Given task | Retype the records below word for word and omit any image.

(Records with scene code)
◆ ◆ ◆ ◆
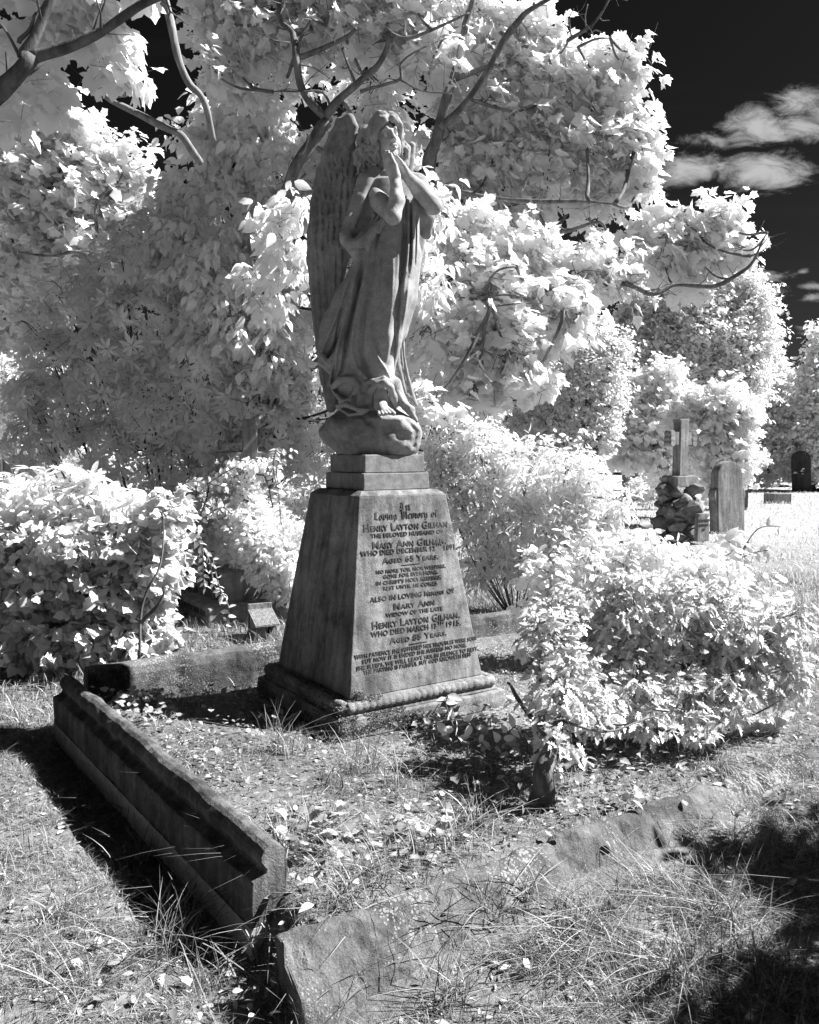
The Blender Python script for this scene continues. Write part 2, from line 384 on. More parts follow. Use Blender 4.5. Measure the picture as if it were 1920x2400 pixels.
def polyfield(P, X, Z):
    """signed 2-D distance to a closed outline (negative inside)"""
    P = np.array(P, float); best = np.full((X.shape[0], Z.shape[1]), 9.); ins = np.zeros(best.shape, bool)
    for a, b in zip(P, np.roll(P, -1, 0)):
        ab = b-a; t = np.clip(((X-a[0])*ab[0]+(Z-a[1])*ab[1])/(ab@ab+1e-12), 0, 1)
        best = np.minimum(best, np.sqrt((X-a[0]-t*ab[0])**2+(Z-a[1]-t*ab[1])**2))
        cr = (a[1] > Z) != (b[1] > Z); xi = a[0]+(Z-a[1])*ab[0]/(ab[1] if abs(ab[1]) > 1e-9 else 1e-9)
        ins ^= cr & (X < xi)
    return np.where(ins, -best, best).astype(np.float32)
def smooth_poly(P, n=6):
    """closed Catmull-Rom through control points"""
    P = [np.array(p, float) for p in P]; m = len(P); out = []
    for i in range(m):
        a, b, c, d = P[i-1], P[i], P[(i+1) % m], P[(i+2) % m]
        for j in range(n):
            t = j/n; out.append(.5*((2*b)+(c-a)*t+(2*a-5*b+4*c-d)*t*t+(3*b-a-3*c+d)*t**3))
    return out
def curve(P, n=6):
    """open Catmull-Rom"""
    P = [np.array(p, float) for p in P]; Q = [2*P[0]-P[1]]+P+[2*P[-1]-P[-2]]; out = []
    for i in range(1, len(Q)-2):
        a, b, c, d = Q[i-1:i+3]
        for j in range(n):
            t = j/n; out.append(.5*((2*b)+(c-a)*t+(2*a-5*b+4*c-d)*t*t+(3*b-a-3*c+d)*t**3))
    return out+[P[-1]]
# ------------------------------------------------------------ the angel monument
YA = 4.86
MC = Vector((-.190, YA)); MA = Vector((math.cos(.592), math.sin(.592), 0)); MBv = Vector((-math.sin(.592), math.cos(.592), 0))
C3 = (MC.x, MC.y)
monument = tag(empty('angel_monument', (MC.x, MC.y, .17)), 'tall carved stone monument with a praying winged angel on an inscribed tapering pedestal', 'monument')
def S(x, y, dv=0.0): return px(x, y, YA+dv)
def SP(pts, dv): return [S(x, y, dv) for x, y in pts]
def XZ(pts, dv=-.15):
    r = []
    for p in pts:
        w = S(p[0], p[1], dv); r.append((w.x, w.z)+tuple(p[2:]))
    return r

def rough_block(name, c, h0, z0, h1, z1, mat, parent, bev=.008, amp=.004, cuts=10, seed=0, hb=None):
    """stone block with slightly worn faces"""
    bm = MB(); n = cuts; V = []; F = []
    hb0 = hb or 1.0
    idx = {}
    def P(i, j, k):
        if (i, j, k) not in idx:
            t = k/n; h = h0+(h1-h0)*t; p = Vector((c[0], c[1], z0+(z1-z0)*t)) + MA*((2*i/n-1)*h) + MBv*((2*j/n-1)*h*hb0)
            w = mnoise.noise_vector(p*9+Vector((seed, 0, 0)))*amp + mnoise.noise_vector(p*31)*amp*.5
            idx[(i, j, k)] = len(V); V.append(p+w)
        return idx[(i, j, k)]
    for a in range(n):
        for b in range(n):
            F += [(P(a,b,0), P(a,b+1,0), P(a+1,b+1,0), P(a+1,b,0)), (P(a,b,n), P(a+1,b,n), P(a+1,b+1,n), P(a,b+1,n)),
                  (P(a,0,b), P(a+1,0,b), P(a+1,0,b+1), P(a,0,b+1)), (P(a,n,b), P(a,n,b+1), P(a+1,n,b+1), P(a+1,n,b)),
                  (P(0,a,b), P(0,a,b+1), P(0,a+1,b+1), P(0,a+1,b)), (P(n,a,b), P(n,a+1,b), P(n,a+1,b+1), P(n,a,b+1))]
    bm.add(V, F, False)
    return bm.build(name, mat, parent, bevel=bev)

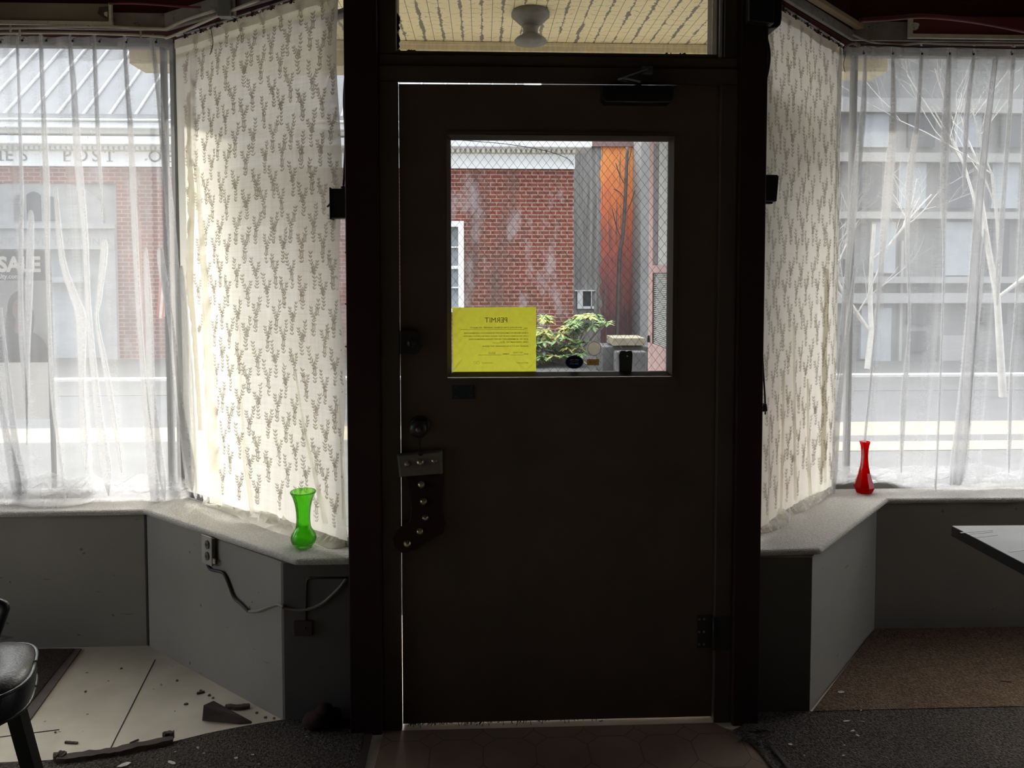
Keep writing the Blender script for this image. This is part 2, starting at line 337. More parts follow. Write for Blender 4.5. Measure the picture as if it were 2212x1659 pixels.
◆ ◆ ◆ ◆
Answer to this problem |
The Blender Python script for this scene continues. Write part 2, from line 384 on. More parts follow. Use Blender 4.5. Measure the picture as if it were 1920x2400 pixels.
def polyfield(P, X, Z):
    """signed 2-D distance to a closed outline (negative inside)"""
    P = np.array(P, float); best = np.full((X.shape[0], Z.shape[1]), 9.); ins = np.zeros(best.shape, bool)
    for a, b in zip(P, np.roll(P, -1, 0)):
        ab = b-a; t = np.clip(((X-a[0])*ab[0]+(Z-a[1])*ab[1])/(ab@ab+1e-12), 0, 1)
        best = np.minimum(best, np.sqrt((X-a[0]-t*ab[0])**2+(Z-a[1]-t*ab[1])**2))
        cr = (a[1] > Z) != (b[1] > Z); xi = a[0]+(Z-a[1])*ab[0]/(ab[1] if abs(ab[1]) > 1e-9 else 1e-9)
        ins ^= cr & (X < xi)
    return np.where(ins, -best, best).astype(np.float32)
def smooth_poly(P, n=6):
    """closed Catmull-Rom through control points"""
    P = [np.array(p, float) for p in P]; m = len(P); out = []
    for i in range(m):
        a, b, c, d = P[i-1], P[i], P[(i+1) % m], P[(i+2) % m]
        for j in range(n):
            t = j/n; out.append(.5*((2*b)+(c-a)*t+(2*a-5*b+4*c-d)*t*t+(3*b-a-3*c+d)*t**3))
    return out
def curve(P, n=6):
    """open Catmull-Rom"""
    P = [np.array(p, float) for p in P]; Q = [2*P[0]-P[1]]+P+[2*P[-1]-P[-2]]; out = []
    for i in range(1, len(Q)-2):
        a, b, c, d = Q[i-1:i+3]
        for j in range(n):
            t = j/n; out.append(.5*((2*b)+(c-a)*t+(2*a-5*b+4*c-d)*t*t+(3*b-a-3*c+d)*t**3))
    return out+[P[-1]]
# ------------------------------------------------------------ the angel monument
YA = 4.86
MC = Vector((-.190, YA)); MA = Vector((math.cos(.592), math.sin(.592), 0)); MBv = Vector((-math.sin(.592), math.cos(.592), 0))
C3 = (MC.x, MC.y)
monument = tag(empty('angel_monument', (MC.x, MC.y, .17)), 'tall carved stone monument with a praying winged angel on an inscribed tapering pedestal', 'monument')
def S(x, y, dv=0.0): return px(x, y, YA+dv)
def SP(pts, dv): return [S(x, y, dv) for x, y in pts]
def XZ(pts, dv=-.15):
    r = []
    for p in pts:
        w = S(p[0], p[1], dv); r.append((w.x, w.z)+tuple(p[2:]))
    return r

def rough_block(name, c, h0, z0, h1, z1, mat, parent, bev=.008, amp=.004, cuts=10, seed=0, hb=None):
    """stone block with slightly worn faces"""
    bm = MB(); n = cuts; V = []; F = []
    hb0 = hb or 1.0
    idx = {}
    def P(i, j, k):
        if (i, j, k) not in idx:
            t = k/n; h = h0+(h1-h0)*t; p = Vector((c[0], c[1], z0+(z1-z0)*t)) + MA*((2*i/n-1)*h) + MBv*((2*j/n-1)*h*hb0)
            w = mnoise.noise_vector(p*9+Vector((seed, 0, 0)))*amp + mnoise.noise_vector(p*31)*amp*.5
            idx[(i, j, k)] = len(V); V.append(p+w)
        return idx[(i, j, k)]
    for a in range(n):
        for b in range(n):
            F += [(P(a,b,0), P(a,b+1,0), P(a+1,b+1,0), P(a+1,b,0)), (P(a,b,n), P(a+1,b,n), P(a+1,b+1,n), P(a,b+1,n)),
                  (P(a,0,b), P(a+1,0,b), P(a+1,0,b+1), P(a,0,b+1)), (P(a,n,b), P(a,n,b+1), P(a+1,n,b+1), P(a+1,n,b)),
                  (P(0,a,b), P(0,a,b+1), P(0,a+1,b+1), P(0,a+1,b)), (P(n,a,b), P(n,a+1,b), P(n,a+1,b+1), P(n,a,b+1))]
    bm.add(V, F, False)
    return bm.build(name, mat, parent, bevel=bev)

Keep writing the Blender script for this image. This is part 2, starting at line 337. More parts follow. Write for Blender 4.5. Measure the picture as if it were 2212x1659 pixels.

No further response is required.